Recommendations for Executive Action

  1. Status: Closed - Implemented

    Comments: The Social Security Administration (SSA) reported receiving interim reports for a number of demonstration projects and the results from these reports have been presented to the Congress in our annual section 234 report. In addition, the reports are available on SSA's website and in journal articles. SSA also reported that they briefed congressional staff on the demonstration projects.

    Recommendation: To help ensure the effectiveness of SSA's DI demonstration projects, the Commissioner of Social Security should establish formal processes to ensure that, at the conclusion of each demonstration project, SSA fully considers and assesses the policy implications of its demonstration results and clearly communicates SSA's assessment to the Congress. Such processes should ensure that SSA consults sufficiently with internal and external experts in its review of demonstration project results and that SSA issues a report to the Congress clearly identifying (1) major project outcomes, (2) major project limitations, (3) total project costs, (4) any policy options or recommendations, (5) expected costs and benefits of proposed options or recommendations, and (6) any further research or other actions needed to clarify or support the project's results. Another key aspect of such formal processes should be a requirement that SSA maintain a comprehensive record of DI demonstration projects. This record would help SSA in establishing an empirically based body of knowledge regarding possible return-to-work strategies and in deriving the full value of its substantial investments in demonstration projects.

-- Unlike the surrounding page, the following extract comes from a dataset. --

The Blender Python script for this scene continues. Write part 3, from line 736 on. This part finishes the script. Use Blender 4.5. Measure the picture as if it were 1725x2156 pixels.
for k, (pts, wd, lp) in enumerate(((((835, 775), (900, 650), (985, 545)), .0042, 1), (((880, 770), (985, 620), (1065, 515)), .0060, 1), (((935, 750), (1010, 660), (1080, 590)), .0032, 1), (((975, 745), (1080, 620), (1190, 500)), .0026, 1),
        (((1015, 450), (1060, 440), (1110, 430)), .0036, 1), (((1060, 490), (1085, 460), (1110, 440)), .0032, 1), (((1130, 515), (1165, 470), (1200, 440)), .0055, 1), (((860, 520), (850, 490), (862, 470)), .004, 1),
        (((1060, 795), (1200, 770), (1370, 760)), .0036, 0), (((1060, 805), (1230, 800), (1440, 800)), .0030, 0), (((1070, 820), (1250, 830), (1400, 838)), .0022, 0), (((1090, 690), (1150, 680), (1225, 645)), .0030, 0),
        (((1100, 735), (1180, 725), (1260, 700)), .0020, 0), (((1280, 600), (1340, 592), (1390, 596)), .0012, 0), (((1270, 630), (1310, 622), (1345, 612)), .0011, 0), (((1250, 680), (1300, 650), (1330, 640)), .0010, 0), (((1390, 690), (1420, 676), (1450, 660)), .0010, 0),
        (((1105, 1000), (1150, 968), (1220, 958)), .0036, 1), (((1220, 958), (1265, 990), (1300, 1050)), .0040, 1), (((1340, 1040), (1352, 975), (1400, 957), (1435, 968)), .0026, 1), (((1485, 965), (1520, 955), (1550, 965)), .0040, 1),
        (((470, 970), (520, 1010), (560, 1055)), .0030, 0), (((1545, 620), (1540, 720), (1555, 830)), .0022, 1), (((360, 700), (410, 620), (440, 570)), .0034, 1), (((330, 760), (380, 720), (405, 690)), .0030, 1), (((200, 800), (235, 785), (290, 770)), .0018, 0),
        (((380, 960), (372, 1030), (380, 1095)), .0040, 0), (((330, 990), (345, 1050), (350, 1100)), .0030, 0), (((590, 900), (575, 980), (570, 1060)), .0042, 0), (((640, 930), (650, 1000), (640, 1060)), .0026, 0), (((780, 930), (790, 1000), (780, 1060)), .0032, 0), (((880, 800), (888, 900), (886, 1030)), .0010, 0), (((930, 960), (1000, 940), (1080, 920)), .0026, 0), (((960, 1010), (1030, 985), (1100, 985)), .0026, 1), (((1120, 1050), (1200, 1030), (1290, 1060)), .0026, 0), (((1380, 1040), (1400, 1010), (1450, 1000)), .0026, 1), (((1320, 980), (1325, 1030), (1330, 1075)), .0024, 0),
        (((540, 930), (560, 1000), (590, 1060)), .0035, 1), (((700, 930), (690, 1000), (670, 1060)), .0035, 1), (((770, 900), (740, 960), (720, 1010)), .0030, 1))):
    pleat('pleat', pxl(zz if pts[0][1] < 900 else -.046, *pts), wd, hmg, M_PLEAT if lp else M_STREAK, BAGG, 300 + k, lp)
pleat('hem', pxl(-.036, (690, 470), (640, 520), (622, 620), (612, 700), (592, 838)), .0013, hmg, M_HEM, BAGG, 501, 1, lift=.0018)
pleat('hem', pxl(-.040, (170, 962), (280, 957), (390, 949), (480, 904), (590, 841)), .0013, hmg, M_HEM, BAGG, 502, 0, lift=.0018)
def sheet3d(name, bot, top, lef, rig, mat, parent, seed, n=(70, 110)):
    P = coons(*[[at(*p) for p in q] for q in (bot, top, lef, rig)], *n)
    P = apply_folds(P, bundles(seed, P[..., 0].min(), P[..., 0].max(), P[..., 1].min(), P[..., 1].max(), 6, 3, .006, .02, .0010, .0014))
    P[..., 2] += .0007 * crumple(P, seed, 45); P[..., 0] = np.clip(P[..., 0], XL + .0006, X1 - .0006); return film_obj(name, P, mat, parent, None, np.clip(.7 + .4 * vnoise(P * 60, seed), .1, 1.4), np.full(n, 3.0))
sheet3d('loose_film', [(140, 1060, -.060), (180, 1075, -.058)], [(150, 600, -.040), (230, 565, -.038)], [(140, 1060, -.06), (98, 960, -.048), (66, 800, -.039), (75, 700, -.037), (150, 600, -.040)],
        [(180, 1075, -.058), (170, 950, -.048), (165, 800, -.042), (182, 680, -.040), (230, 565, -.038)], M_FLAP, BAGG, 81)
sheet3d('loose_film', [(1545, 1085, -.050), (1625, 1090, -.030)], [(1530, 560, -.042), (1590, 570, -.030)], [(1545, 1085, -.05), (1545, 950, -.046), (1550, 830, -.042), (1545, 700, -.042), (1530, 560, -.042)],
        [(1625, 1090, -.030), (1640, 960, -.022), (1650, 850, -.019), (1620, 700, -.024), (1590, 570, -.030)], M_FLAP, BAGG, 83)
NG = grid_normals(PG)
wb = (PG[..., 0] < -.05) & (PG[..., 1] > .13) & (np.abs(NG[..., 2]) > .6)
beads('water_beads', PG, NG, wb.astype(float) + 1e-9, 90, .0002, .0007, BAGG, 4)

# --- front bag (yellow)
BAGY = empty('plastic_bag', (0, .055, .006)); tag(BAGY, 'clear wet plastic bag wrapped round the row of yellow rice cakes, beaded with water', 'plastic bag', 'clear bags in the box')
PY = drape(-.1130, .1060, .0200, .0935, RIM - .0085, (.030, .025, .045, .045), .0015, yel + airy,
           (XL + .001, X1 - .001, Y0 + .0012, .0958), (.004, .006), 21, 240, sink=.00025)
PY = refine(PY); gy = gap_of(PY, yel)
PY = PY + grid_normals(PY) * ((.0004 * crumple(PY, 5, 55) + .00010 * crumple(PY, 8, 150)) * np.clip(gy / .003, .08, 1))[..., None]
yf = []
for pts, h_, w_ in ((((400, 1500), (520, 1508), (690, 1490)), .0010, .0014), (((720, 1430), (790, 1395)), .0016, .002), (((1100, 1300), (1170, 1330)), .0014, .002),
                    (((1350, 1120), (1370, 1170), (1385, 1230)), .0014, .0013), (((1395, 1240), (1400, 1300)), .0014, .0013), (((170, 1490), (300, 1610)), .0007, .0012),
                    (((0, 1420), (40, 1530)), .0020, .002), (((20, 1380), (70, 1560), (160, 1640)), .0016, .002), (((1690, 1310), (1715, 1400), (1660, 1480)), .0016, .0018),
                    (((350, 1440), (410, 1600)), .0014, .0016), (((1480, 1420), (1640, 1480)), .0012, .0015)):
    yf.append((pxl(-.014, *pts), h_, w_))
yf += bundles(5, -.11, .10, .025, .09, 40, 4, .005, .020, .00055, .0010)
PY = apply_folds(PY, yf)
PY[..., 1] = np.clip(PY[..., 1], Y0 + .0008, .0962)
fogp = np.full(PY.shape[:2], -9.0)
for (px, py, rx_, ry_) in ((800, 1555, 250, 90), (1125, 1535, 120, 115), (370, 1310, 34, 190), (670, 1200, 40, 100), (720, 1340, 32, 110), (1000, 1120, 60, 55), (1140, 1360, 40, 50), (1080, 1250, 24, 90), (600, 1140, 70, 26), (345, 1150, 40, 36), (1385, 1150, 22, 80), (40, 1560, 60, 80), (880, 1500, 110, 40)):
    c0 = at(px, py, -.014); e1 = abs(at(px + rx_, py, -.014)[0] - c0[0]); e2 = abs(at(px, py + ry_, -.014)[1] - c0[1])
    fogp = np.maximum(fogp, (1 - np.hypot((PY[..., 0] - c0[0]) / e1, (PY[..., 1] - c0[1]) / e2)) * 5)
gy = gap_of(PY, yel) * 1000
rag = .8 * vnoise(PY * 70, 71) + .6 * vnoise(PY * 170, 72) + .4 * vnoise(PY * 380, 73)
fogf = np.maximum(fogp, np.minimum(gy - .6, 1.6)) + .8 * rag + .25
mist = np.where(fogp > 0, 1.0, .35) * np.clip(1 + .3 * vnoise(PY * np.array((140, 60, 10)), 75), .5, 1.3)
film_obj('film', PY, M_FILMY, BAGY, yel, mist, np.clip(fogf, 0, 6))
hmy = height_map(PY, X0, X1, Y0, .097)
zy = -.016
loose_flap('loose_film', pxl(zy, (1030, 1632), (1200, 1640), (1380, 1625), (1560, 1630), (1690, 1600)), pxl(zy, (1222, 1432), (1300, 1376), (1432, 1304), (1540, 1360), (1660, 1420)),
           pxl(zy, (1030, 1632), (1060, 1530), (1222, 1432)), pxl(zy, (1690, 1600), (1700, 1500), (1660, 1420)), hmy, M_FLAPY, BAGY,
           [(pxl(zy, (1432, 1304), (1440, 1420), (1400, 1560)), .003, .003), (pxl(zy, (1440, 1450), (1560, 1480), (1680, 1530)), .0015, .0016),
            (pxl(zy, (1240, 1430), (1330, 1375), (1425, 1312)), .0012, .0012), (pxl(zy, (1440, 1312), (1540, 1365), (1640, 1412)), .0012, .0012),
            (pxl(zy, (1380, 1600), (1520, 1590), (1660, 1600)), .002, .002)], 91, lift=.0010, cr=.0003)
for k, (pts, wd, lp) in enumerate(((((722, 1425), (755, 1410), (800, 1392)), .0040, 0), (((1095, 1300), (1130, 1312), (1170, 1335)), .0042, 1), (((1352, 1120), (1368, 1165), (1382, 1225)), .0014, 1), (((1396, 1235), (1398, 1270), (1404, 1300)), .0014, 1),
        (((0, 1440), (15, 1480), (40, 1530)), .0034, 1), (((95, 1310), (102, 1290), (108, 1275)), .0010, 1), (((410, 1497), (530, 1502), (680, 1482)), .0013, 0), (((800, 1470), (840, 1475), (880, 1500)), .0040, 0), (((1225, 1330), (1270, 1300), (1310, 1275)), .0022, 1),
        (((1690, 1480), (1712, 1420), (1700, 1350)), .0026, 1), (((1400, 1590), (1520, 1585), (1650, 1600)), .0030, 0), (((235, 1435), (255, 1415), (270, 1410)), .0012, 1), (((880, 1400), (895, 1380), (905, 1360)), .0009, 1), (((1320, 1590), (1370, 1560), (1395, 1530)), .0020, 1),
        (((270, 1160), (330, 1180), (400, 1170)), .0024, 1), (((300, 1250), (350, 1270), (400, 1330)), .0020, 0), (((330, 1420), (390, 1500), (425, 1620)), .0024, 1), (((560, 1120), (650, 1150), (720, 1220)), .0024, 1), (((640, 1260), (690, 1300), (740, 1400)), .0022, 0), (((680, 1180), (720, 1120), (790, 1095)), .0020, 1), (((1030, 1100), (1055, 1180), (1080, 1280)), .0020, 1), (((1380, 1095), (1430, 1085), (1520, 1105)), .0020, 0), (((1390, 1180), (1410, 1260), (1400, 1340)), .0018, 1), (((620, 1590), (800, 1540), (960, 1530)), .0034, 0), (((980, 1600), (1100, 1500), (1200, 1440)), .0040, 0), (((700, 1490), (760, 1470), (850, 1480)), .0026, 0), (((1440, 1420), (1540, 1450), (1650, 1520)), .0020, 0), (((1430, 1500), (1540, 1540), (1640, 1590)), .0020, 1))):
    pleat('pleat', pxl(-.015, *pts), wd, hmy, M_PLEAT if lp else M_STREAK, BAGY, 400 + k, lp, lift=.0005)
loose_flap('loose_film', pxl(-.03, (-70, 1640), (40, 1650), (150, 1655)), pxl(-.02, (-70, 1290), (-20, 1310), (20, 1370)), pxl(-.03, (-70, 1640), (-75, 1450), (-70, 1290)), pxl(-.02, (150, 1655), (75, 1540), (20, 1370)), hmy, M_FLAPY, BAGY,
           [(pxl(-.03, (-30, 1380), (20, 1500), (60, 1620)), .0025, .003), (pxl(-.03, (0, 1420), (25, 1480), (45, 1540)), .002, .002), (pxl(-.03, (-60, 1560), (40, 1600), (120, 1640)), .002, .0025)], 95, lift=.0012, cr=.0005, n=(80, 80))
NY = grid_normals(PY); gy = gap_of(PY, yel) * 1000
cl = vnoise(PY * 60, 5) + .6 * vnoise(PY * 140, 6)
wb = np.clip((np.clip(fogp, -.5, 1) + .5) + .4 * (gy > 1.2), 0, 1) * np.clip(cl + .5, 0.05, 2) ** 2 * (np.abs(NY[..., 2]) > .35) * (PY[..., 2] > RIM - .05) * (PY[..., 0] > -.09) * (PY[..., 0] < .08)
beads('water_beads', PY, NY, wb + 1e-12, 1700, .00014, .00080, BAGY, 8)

    Agency Affected: Social Security Administration

  2. Status: Closed - Implemented

    Comments: The Social Security Administration (SSA) reported that it is using a Technical Advisory Group (TAG) for each demonstration project that consists of nationally renowned subject matter experts and other experts from the research community. SSA also reported developing a guidebook and is in the process of updating it based on the recommendation of a more recent GAO report (GAO 08-1053). The Guidebook includes procedures for the use of expert panels that include internal and external experts for the development of demonstration projects. The Guidebook also references the need for input and review of the draft statement of work from external experts.

    Recommendation: To help ensure the effectiveness of SSA's DI demonstration projects, the Commissioner of Social Security should establish an expert panel to review and provide regular input on the design and implementation of demonstration projects from the early stages of a project through its final evaluation. Such a panel should include SSA's key research personnel as well as outside disability experts and researchers. SSA should establish guidelines to ensure that its project plans and activities adequately address the issues or concerns raised by the panel or provide a clear rationale for not addressing such issues.

    Agency Affected: Social Security Administration

  3. Status: Closed - Implemented

    Comments: The Social Security Administration (SSA) reported that they are receiving interim results from the demonstration project research, and are in the process of determining how it may inform disability insurance policy decisions and/or the direction of future studies on particular issues or populations. SSA also reported it is consulting with interested groups and individuals on or agenda, and using their input to help shape future projects.

    Recommendation: To help ensure the effectiveness of SSA's DI demonstration projects, the Commissioner of Social Security should develop a formal agenda reflecting the agency's long-term plans and priorities for conducting DI demonstration projects. In establishing this agenda, SSA should consult broadly with key internal and external stakeholders, including SSA advisory groups, disability researchers, and the Congress.